7. In South Nyanza Sugar Company Limited v Joseph O. OnyangoMGR HCCA No. 10 of 2016 [2017]eKLRMrima J said:
[21] I will now look at whether the Respondent was in a position to mitigate loss in this type of a contract. As stated elsewhere above the contract was for a period of a period of five years or until one plant and two ratoon crops of sugar cane are harvested on the farm whichever period shall be less. Therefore the success of the main plant crop determines the success of the first ratoon and likewise the success of the first ratoon determines the success of the second ratoon. In other words if the main plant crop is compromised then the ratoons will definitely be equally compromised. Hence unless the miller is in a position to foresee its failure to harvest the cane in advance and put the farmer on appropriate notice and in accordance with the Agreement, there is very little a farmer can do to salvage the situation once the miller fails to harvest the cane under the Agreement.
8. I agree with the learned judge that once the main plant is compromised, then this determines the first and the second ratoons.
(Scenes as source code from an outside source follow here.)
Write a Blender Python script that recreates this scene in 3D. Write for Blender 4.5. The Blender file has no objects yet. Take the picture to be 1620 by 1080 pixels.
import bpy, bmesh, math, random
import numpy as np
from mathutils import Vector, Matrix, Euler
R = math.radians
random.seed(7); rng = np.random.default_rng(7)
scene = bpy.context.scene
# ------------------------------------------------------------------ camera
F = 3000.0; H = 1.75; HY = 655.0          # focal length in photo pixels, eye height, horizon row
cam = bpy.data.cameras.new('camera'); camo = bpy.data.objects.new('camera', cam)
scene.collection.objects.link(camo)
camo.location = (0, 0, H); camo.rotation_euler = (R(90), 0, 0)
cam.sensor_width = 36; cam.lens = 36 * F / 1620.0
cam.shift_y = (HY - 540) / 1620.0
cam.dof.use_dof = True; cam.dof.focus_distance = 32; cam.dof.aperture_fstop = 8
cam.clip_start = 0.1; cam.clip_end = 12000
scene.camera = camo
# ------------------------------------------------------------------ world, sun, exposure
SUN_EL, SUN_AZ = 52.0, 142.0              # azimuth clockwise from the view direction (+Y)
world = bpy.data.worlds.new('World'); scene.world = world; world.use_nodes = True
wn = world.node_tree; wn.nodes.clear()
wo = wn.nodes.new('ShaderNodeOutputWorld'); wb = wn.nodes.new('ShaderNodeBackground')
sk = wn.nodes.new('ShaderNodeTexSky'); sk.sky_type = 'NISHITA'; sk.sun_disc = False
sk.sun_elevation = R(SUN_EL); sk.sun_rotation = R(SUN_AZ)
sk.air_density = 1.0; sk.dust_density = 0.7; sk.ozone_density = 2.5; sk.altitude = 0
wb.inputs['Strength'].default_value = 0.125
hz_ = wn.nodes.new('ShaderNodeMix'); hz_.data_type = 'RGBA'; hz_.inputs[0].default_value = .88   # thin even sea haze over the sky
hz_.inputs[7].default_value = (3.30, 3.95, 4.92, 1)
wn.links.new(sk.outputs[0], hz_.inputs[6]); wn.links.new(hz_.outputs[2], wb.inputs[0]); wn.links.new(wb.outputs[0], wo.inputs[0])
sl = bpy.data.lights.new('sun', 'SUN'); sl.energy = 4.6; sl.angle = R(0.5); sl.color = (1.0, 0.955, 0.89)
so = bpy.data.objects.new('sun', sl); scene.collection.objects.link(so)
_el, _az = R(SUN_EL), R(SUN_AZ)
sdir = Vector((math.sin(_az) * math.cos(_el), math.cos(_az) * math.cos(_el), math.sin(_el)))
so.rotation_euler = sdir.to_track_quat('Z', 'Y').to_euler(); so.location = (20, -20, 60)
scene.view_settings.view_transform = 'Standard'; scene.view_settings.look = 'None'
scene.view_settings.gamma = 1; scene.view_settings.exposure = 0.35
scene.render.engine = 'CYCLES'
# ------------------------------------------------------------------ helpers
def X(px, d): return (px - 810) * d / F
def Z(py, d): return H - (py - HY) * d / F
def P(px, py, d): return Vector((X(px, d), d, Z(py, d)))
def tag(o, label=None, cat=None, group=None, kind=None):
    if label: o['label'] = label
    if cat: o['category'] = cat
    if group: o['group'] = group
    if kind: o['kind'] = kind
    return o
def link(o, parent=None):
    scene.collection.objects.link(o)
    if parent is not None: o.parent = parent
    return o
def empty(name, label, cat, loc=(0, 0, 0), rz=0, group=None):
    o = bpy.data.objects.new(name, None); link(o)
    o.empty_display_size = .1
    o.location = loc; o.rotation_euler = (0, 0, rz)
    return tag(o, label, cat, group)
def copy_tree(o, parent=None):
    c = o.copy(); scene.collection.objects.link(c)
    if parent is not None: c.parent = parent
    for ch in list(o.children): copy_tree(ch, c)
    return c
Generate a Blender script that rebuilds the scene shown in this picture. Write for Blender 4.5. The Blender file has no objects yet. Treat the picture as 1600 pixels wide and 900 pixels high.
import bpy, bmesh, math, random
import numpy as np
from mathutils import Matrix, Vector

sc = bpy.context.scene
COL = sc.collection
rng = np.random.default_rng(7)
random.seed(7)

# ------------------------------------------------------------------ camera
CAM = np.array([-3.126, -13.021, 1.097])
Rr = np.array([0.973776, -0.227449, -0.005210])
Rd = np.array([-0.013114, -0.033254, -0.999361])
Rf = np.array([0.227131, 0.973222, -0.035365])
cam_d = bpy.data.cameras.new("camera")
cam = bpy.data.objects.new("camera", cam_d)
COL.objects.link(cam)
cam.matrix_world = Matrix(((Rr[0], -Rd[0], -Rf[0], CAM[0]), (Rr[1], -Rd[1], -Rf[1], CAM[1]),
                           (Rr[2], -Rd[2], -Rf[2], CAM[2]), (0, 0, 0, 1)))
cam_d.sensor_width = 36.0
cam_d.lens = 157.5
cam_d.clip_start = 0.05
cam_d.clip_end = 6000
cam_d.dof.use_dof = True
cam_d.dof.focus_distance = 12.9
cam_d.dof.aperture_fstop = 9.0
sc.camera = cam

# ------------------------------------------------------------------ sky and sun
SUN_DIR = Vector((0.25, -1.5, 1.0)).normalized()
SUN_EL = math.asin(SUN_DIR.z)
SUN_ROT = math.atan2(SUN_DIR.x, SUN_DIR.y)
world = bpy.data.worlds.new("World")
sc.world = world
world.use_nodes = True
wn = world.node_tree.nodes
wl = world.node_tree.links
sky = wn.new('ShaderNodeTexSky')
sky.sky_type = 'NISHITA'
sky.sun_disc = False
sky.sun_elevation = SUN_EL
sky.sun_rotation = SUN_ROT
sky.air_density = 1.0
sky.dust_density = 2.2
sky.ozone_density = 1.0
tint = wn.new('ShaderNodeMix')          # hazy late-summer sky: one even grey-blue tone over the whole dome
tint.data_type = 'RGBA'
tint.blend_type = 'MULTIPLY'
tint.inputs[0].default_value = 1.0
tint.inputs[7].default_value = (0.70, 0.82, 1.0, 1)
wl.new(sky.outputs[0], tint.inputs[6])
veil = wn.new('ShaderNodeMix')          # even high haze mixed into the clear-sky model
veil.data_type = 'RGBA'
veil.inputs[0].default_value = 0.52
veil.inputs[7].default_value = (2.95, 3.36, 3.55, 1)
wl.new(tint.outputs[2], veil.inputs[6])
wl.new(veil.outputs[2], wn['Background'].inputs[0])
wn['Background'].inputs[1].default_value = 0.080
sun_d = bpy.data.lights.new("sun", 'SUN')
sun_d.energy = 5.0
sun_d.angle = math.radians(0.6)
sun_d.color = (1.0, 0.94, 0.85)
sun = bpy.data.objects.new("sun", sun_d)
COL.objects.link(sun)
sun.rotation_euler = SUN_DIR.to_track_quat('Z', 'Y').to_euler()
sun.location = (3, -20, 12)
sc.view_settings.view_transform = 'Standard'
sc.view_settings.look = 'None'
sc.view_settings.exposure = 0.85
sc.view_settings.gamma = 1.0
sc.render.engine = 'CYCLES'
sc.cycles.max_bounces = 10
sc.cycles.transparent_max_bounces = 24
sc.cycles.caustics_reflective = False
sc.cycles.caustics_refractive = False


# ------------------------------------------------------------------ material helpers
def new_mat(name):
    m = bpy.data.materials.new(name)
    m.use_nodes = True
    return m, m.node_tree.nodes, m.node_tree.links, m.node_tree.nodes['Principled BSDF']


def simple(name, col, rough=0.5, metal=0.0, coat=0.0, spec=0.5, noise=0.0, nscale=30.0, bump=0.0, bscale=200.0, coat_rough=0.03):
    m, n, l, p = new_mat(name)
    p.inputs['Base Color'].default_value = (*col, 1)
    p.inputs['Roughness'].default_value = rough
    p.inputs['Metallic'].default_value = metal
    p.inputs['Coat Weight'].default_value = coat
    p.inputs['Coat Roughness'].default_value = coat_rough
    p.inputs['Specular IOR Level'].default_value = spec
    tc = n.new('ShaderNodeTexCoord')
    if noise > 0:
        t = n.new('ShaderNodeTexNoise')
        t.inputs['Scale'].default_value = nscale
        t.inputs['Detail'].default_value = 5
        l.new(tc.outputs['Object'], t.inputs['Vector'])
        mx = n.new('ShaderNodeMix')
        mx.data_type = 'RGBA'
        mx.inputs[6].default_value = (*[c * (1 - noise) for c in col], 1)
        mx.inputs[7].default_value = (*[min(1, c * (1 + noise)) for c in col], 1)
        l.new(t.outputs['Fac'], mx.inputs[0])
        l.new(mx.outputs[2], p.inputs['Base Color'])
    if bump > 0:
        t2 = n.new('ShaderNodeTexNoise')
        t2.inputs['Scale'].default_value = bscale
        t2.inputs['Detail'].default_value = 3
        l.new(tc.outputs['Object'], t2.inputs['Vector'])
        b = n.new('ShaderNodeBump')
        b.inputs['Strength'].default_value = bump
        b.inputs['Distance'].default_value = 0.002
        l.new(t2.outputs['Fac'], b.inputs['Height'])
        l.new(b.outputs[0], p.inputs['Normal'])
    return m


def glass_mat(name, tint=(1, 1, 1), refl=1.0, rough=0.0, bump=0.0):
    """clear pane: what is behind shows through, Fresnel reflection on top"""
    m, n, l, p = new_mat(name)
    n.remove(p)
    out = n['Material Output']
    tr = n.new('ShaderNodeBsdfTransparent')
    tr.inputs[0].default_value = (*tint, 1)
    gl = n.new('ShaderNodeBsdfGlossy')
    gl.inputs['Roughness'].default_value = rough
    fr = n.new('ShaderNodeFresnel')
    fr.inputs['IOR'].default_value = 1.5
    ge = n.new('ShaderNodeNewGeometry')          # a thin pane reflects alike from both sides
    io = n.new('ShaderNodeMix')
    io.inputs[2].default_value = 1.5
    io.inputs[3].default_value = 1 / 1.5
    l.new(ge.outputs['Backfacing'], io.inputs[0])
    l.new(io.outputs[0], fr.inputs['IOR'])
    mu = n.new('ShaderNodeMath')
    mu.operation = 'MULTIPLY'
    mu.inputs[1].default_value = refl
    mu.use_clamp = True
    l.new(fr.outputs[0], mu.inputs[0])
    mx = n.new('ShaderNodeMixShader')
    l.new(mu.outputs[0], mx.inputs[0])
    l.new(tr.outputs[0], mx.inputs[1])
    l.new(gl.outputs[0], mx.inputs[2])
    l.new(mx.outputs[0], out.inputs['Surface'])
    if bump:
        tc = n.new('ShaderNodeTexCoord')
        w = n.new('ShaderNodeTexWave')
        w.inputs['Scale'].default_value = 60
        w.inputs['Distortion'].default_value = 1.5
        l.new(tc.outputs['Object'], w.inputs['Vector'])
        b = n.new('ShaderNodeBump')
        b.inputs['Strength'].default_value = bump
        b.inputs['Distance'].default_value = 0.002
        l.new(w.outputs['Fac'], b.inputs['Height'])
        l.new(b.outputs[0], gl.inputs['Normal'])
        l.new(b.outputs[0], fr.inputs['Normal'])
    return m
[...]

9. The purpose for compensation by way of damages for breach of contract was explained by the High Court in the case ofConsolata Anyango Ouma vs. South Nyanza Sugar Co. Ltd (2015)eKLRas follows:
The next question is whether the appellant was entitled to damages as a result of the breach. As a general principle, the purpose of damages for breach of contract is, subject to mitigation of loss, the claimant is to be put as far as possible in the same position he would have been if the breach complained of had not occurred.
10. In the instant case, I find that the appellant was entitled to damages. The learned trial magistrate had assessed the damages for the expected 190 tonnes x3800=144,400. 00. I therefore set aside the judgment by the trial magistrate and substitute it with an award of Kshs. 144,400. 00 in favour of the appellant less the transportation costs to be agreed on by the parties with costs in this court and in the lower court.